Вскоре полиция напала на его след. Выдал его поляк, получивший таким образом прощение за участие в восстании шестьдесят третьего года. Нечаев был отправлен в Россию. Еще ранее выяснилось наличие в архиве многих бумаг, выкраденных им у Бакунина и Огарева. И Бакунин, не перестававший любить его, говорил с ним об этом. Нечаев ответил спокойно, что бумаги он эти взял, но именно такова ведь система отношений (теоретически Бакуниным одобренная) со всеми, кто не принадлежит полностью народному делу. Их обязательно следует обманывать и заручиться на всякий случай компрометирующими бумагами. Горячо и огорченно писал Бакунин Огареву о мерзости обманувшего их последние надежды человека.
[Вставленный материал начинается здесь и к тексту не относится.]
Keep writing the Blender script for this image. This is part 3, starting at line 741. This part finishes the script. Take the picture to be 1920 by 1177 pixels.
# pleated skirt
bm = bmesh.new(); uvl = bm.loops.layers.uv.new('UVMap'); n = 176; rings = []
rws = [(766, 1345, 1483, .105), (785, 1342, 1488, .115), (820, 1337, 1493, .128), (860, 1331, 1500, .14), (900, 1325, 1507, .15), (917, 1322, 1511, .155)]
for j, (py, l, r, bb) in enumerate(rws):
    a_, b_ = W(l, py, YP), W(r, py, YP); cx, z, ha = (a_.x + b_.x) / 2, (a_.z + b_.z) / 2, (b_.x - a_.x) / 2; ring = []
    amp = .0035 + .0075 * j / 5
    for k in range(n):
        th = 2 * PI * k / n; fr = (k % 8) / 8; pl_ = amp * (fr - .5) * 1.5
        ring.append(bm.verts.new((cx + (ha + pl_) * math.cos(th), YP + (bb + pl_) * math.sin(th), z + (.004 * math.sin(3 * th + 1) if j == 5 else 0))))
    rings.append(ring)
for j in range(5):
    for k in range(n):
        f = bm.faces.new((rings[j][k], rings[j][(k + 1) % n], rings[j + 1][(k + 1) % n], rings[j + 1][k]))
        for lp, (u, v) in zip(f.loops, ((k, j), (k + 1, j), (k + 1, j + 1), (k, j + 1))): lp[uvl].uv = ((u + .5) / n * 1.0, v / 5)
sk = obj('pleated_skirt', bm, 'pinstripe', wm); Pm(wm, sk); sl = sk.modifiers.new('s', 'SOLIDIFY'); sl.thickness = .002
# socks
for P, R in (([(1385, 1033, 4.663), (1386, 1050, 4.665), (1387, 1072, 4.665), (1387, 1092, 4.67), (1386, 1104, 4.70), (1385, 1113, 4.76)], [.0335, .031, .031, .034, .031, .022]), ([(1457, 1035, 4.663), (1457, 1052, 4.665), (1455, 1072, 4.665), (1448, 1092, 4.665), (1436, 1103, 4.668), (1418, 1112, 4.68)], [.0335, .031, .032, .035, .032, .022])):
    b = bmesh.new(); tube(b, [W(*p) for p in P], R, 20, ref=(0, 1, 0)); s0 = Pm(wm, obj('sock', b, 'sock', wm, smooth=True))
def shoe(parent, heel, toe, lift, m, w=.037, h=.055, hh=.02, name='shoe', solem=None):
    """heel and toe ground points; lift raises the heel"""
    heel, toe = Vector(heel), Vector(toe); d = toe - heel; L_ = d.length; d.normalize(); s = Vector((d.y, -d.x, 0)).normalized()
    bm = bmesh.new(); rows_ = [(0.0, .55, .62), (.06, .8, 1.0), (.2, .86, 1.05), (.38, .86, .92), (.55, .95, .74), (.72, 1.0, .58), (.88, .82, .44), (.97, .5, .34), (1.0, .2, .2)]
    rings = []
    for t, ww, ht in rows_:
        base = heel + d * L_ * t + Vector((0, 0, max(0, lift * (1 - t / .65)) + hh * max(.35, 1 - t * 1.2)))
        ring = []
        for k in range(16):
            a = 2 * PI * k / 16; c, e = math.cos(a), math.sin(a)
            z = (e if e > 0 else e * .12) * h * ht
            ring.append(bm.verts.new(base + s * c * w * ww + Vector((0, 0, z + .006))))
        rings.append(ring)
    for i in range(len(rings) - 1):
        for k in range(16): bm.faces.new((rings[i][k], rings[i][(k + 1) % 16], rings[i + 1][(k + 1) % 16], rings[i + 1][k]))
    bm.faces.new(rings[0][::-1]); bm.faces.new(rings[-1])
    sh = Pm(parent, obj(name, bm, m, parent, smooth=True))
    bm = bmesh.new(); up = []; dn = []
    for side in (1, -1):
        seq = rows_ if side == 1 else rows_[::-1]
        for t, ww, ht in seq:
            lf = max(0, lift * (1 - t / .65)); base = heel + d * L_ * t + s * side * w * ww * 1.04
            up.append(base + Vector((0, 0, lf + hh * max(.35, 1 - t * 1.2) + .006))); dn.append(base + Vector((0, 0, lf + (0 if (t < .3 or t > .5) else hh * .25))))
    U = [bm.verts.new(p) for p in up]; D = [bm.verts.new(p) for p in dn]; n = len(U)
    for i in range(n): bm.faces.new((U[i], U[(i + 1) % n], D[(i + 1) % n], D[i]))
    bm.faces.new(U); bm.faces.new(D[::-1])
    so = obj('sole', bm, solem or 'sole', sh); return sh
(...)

А когда схватили Нечаева и к Бакунину из России обратились за советом, не попытаться ли его отбить, Бакунин ответил отрицательно.

— Нет, — сказал он, — революционера следует спасать, лишь соразмерив его дальнейшую пользу для дела с тратой революционных сил и возможностями текущего дня.

И опять написал печальное письмо Огареву, прощаясь со своей последней иллюзией и любовью, прозорливо высказав уверенность, что на следствии и в заточении Нечаев будет вести себя героем. И нисколько не ошибся.

Так как все, что о Нечаеве здесь писалось, делалось лишь одною черной краской, важно добавить для полноты совсем немного о тех десяти годах, что ему суждено было еще прожить в Алексеевской равелине.

Ибо девять лет спустя после поимки, когда и память о Нечаеве поистерлась и осталось лишь недоброе черное понятие нечаевщины, ярлыка иезуитства и нечестности в революционном деле, он внезапно напомнил о себе народовольцам — поколению чистейшему, выросшему на отрицании его методов. И обнаружились события фантастические: Нечаев распропагандировал и в единый заговор единой ниточкой завязал всю охрану равелина! Неодолимое обаяние источал этот маленький человек, одержимый пафосом разрушения и переустройства.

Но обнаружился вскоре (от предателя) заговор солдат охраны, их судили всех военным судом, и потом уже, на каторге встречаясь, говорили о Нечаеве солдаты хорошо и безо всякого осуждения. А он сам словно надорвался от неудачи и почувствовал, что сызнова начинать не в силах уже. И тогда распустилась пружина, что держала его всю недолгую жизнь, и он умер, захотев умереть.